◆ PROBLEM TO SOLVE: Retype exactly the lines below, beginning with the first and ending with the line where "mb = MB(); mb.box(-3.25, -2.40, .28, .32, 0, 2.1);" appears.

◆ RECORDED DATA:
[start]

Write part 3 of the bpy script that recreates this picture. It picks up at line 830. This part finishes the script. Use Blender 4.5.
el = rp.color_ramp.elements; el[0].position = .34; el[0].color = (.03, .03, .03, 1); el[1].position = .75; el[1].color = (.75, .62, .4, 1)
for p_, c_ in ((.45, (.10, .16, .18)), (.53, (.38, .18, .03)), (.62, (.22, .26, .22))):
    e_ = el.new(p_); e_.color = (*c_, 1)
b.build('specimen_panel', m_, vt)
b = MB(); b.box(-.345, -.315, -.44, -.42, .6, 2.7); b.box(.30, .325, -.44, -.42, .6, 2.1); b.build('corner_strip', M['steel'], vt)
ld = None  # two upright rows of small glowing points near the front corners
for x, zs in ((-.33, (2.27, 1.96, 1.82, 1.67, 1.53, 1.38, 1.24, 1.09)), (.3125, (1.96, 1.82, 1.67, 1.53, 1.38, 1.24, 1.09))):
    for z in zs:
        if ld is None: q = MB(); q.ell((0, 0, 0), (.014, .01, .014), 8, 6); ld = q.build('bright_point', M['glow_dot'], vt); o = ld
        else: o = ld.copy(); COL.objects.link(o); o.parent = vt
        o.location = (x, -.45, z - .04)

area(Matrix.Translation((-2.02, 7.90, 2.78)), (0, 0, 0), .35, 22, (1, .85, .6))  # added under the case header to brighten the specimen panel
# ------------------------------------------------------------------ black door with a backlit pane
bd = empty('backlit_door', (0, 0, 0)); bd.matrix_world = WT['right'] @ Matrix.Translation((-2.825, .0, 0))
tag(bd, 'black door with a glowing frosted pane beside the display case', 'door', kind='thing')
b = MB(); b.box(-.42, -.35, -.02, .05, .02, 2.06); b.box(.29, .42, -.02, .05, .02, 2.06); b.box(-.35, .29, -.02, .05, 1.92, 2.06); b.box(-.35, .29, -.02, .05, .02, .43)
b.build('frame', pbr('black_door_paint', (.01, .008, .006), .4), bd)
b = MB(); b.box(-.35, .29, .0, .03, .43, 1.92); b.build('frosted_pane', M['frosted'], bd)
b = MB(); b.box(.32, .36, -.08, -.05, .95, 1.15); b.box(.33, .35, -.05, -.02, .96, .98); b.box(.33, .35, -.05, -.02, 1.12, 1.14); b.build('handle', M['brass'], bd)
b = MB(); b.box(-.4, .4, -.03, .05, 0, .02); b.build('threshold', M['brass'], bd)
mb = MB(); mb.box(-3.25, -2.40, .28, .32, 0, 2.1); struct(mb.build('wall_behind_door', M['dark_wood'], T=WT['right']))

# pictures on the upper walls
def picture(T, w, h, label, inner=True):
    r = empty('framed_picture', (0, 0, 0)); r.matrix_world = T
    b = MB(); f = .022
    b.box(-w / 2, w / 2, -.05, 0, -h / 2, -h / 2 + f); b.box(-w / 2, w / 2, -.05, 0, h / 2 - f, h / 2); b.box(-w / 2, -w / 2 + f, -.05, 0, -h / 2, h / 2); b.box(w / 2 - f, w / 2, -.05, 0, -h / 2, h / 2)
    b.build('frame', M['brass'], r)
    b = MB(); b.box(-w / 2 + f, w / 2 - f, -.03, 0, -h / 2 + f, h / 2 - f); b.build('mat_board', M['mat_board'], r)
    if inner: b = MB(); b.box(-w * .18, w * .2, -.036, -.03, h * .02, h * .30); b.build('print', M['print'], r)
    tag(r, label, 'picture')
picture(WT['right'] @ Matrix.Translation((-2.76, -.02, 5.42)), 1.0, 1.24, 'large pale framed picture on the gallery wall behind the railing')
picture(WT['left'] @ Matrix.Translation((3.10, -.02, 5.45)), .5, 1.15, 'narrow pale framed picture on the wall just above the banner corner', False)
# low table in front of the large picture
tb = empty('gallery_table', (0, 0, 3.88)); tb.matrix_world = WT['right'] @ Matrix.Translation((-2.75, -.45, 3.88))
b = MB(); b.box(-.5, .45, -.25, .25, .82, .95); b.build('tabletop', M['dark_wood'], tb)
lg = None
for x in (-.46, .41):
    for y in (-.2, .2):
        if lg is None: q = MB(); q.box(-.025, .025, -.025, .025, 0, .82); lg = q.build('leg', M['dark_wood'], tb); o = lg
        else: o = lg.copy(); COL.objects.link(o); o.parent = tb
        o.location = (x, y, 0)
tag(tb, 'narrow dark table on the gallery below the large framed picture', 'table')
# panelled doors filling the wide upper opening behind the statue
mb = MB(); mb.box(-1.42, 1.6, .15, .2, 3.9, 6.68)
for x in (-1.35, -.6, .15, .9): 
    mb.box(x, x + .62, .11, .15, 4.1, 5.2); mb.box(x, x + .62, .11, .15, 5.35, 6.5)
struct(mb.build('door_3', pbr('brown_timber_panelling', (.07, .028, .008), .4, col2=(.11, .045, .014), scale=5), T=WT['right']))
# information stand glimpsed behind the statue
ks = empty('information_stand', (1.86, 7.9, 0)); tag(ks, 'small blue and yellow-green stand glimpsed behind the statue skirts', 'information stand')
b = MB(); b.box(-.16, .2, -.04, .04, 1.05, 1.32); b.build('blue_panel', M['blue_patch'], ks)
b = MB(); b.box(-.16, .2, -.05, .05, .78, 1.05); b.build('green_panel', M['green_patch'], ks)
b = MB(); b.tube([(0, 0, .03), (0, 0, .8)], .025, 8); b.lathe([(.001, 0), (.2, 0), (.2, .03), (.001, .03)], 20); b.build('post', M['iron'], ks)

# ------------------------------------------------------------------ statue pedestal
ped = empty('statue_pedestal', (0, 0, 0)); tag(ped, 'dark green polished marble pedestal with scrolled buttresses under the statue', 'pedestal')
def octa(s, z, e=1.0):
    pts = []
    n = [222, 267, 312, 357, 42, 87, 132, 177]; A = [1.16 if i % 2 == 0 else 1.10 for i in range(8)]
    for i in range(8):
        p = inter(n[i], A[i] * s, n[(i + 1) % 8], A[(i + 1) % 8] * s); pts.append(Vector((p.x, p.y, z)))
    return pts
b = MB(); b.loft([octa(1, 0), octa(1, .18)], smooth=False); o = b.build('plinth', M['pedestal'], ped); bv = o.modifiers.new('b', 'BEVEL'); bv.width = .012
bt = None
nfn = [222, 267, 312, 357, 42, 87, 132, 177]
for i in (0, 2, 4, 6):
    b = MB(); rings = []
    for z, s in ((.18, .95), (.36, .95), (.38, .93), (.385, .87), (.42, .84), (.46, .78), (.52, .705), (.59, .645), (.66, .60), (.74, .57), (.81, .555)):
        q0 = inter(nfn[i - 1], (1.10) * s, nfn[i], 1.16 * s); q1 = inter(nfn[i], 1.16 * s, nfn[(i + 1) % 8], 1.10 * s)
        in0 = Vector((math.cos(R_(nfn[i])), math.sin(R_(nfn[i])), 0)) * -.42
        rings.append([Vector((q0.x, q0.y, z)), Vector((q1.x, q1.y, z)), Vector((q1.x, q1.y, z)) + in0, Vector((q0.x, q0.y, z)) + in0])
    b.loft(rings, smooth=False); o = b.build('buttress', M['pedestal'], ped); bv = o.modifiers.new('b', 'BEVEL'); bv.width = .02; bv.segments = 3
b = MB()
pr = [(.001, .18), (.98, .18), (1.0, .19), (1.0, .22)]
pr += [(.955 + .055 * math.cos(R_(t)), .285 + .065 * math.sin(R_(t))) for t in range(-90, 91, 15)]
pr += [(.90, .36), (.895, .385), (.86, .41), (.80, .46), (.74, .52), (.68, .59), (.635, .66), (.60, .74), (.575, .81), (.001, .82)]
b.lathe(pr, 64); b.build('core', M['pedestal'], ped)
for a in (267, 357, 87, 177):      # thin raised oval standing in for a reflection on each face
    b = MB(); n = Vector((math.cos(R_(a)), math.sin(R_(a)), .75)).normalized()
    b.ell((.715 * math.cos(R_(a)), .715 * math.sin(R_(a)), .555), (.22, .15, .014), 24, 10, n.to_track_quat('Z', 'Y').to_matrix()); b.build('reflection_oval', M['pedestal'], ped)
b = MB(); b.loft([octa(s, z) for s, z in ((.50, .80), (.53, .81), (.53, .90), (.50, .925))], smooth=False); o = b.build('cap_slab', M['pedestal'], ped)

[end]

◆ EXERCISE RESPONSE:
Write part 3 of the bpy script that recreates this picture. It picks up at line 830. This part finishes the script. Use Blender 4.5.
el = rp.color_ramp.elements; el[0].position = .34; el[0].color = (.03, .03, .03, 1); el[1].position = .75; el[1].color = (.75, .62, .4, 1)
for p_, c_ in ((.45, (.10, .16, .18)), (.53, (.38, .18, .03)), (.62, (.22, .26, .22))):
    e_ = el.new(p_); e_.color = (*c_, 1)
b.build('specimen_panel', m_, vt)
b = MB(); b.box(-.345, -.315, -.44, -.42, .6, 2.7); b.box(.30, .325, -.44, -.42, .6, 2.1); b.build('corner_strip', M['steel'], vt)
ld = None  # two upright rows of small glowing points near the front corners
for x, zs in ((-.33, (2.27, 1.96, 1.82, 1.67, 1.53, 1.38, 1.24, 1.09)), (.3125, (1.96, 1.82, 1.67, 1.53, 1.38, 1.24, 1.09))):
    for z in zs:
        if ld is None: q = MB(); q.ell((0, 0, 0), (.014, .01, .014), 8, 6); ld = q.build('bright_point', M['glow_dot'], vt); o = ld
        else: o = ld.copy(); COL.objects.link(o); o.parent = vt
        o.location = (x, -.45, z - .04)

area(Matrix.Translation((-2.02, 7.90, 2.78)), (0, 0, 0), .35, 22, (1, .85, .6))  # added under the case header to brighten the specimen panel
# ------------------------------------------------------------------ black door with a backlit pane
bd = empty('backlit_door', (0, 0, 0)); bd.matrix_world = WT['right'] @ Matrix.Translation((-2.825, .0, 0))
tag(bd, 'black door with a glowing frosted pane beside the display case', 'door', kind='thing')
b = MB(); b.box(-.42, -.35, -.02, .05, .02, 2.06); b.box(.29, .42, -.02, .05, .02, 2.06); b.box(-.35, .29, -.02, .05, 1.92, 2.06); b.box(-.35, .29, -.02, .05, .02, .43)
b.build('frame', pbr('black_door_paint', (.01, .008, .006), .4), bd)
b = MB(); b.box(-.35, .29, .0, .03, .43, 1.92); b.build('frosted_pane', M['frosted'], bd)
b = MB(); b.box(.32, .36, -.08, -.05, .95, 1.15); b.box(.33, .35, -.05, -.02, .96, .98); b.box(.33, .35, -.05, -.02, 1.12, 1.14); b.build('handle', M['brass'], bd)
b = MB(); b.box(-.4, .4, -.03, .05, 0, .02); b.build('threshold', M['brass'], bd)
mb = MB(); mb.box(-3.25, -2.40, .28, .32, 0, 2.1); struct(mb.build('wall_behind_door', M['dark_wood'], T=WT['right']))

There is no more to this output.